Prompt:
Exactly retype the lines from the top of the data through the line containing "rose(p, U(.035, .05), 'cartred', .79, 'trolley", leaving out every picture.
──────────
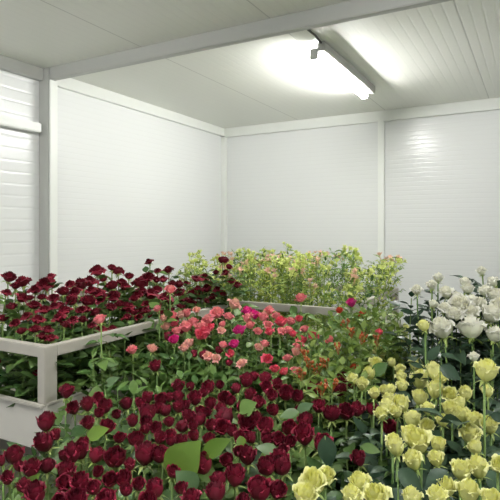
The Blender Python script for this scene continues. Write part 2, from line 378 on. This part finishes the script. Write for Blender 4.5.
# extra short roses and leaves low behind the rail, as the side view through the rail shows
for k in range(26):
    if k < 9: p = Vector((U(-2.6, -1.74), U(1.42, 1.5), U(1.0, 1.2)))
    else: p = Vector((U(-1.80, -1.73), U(1.5, 2.7), U(1.02, 1.2)))
    rose(p, U(.035, .05), 'cartred', .79, 'trolley low', 'leaf', 11, .05, .02, .035, .35)

# --- pink roses and everything before the trolleys
def zpink(y): return max(1.02, min(1.20, 1.20-(y-305)*.0026))
def place(x, y, z):
    d = (CAMZ-z)*FPX/(y-HZ); dx, dy = dirxy(x)
    if dx < 0 and dx*d < -1.58 and dy*d > 1.25: d = 1.58/-dx            # stay out of the left trolley
    if dy*d > 2.74: d = 2.74/dy
    return at(x, y, d), d
pinks = [(101,318,11,'coral'),(170,288,10,'coral'),(159,307,8,'coral'),(163,317,8,'salmon'),(173,315,10,'coral'),(167,325,9,'salmon'),(175,338,10,'hot'),(133,349,10,'coral'),(152,347,10,'salmon'),(182,314,8,'salmon'),(188,312,10,'coral'),(186,326,12,'coral'),(193,321,9,'coral'),(203,325,9,'coral'),(198,333,11,'rosy'),(206,332,11,'rosy'),(190,342,10,'salmon'),(184,347,9,'salmon'),(217,312,12,'coral'),(209,319,11,'coral'),(228,316,9,'coral'),(232,303,11,'salmon'),(248,310,10,'hot'),(254,314,11,'hot'),(241,329,12,'hot'),(251,324,9,'coral'),(235,343,10,'hot'),(269,310,9,'coral'),(262,316,10,'coral'),(267,323,8,'coral'),(282,321,11,'rosy'),(289,320,9,'coral'),(287,329,9,'coral'),(280,331,8,'coral'),(299,318,7,'rosy'),(302,340,10,'rosy'),(299,345,10,'coral'),(296,351,9,'salmon'),(312,335,10,'rosy'),(330,339,9,'coral'),(301,297,10,'coral'),(266,357,10,'rosy'),(243,362,9,'salmon'),(257,346,7,'salmon'),(286,370,9,'rosy'),(294,370,9,'coral'),(275,368,8,'rosy'),(208,356,10,'salmon'),(215,357,8,'salmon'),(231,353,8,'rosy'),(352,302,10,'hot'),(340,310,6,'orange'),(363,314,7,'orange'),(380,331,8,'rosy'),(361,334,6,'orange'),(355,368,7,'orange'),(197,309,7,'salmon'),(224,323,7,'coral'),(252,315,7,'coral'),(176,323,8,'rosy'),(276,315,8,'coral'),(246,318,9,'coral'),(271,331,8,'rosy'),(258,330,8,'coral'),(220,330,8,'salmon'),(178,330,9,'coral'),(197,326,8,'coral'),(212,326,8,'rosy'),(293,333,8,'rosy'),(305,328,8,'coral'),(264,343,8,'coral'),(222,344,8,'coral'),(288,357,8,'coral')]
for x, y, wpx, key in pinks:
    p, d = place(x, y, zpink(y)); rose(p, max(.04, wpx*d/FPX*1.12), key, .14, 'pink', 'leafmid', 8, .05, .05, .045, .3)
dark_in_pink = [(177,321,10),(157,365,12),(203,355,10),(218,349,9),(166,336,9),(196,353,8),(228,362,8),(180,330,8)]
for x, y, wpx in dark_in_pink:
    p, d = place(x, y, zpink(y)-.01); rose(p, wpx*d/FPX*1.05, 'red', .14, 'pink', 'leafmid', 5, .05)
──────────
Solved problem:
The Blender Python script for this scene continues. Write part 2, from line 378 on. This part finishes the script. Write for Blender 4.5.
# extra short roses and leaves low behind the rail, as the side view through the rail shows
for k in range(26):
    if k < 9: p = Vector((U(-2.6, -1.74), U(1.42, 1.5), U(1.0, 1.2)))
    else: p = Vector((U(-1.80, -1.73), U(1.5, 2.7), U(1.02, 1.2)))
    rose(p, U(.035, .05), 'cartred', .79, 'trolley low', 'leaf', 11, .05, .02, .035, .35)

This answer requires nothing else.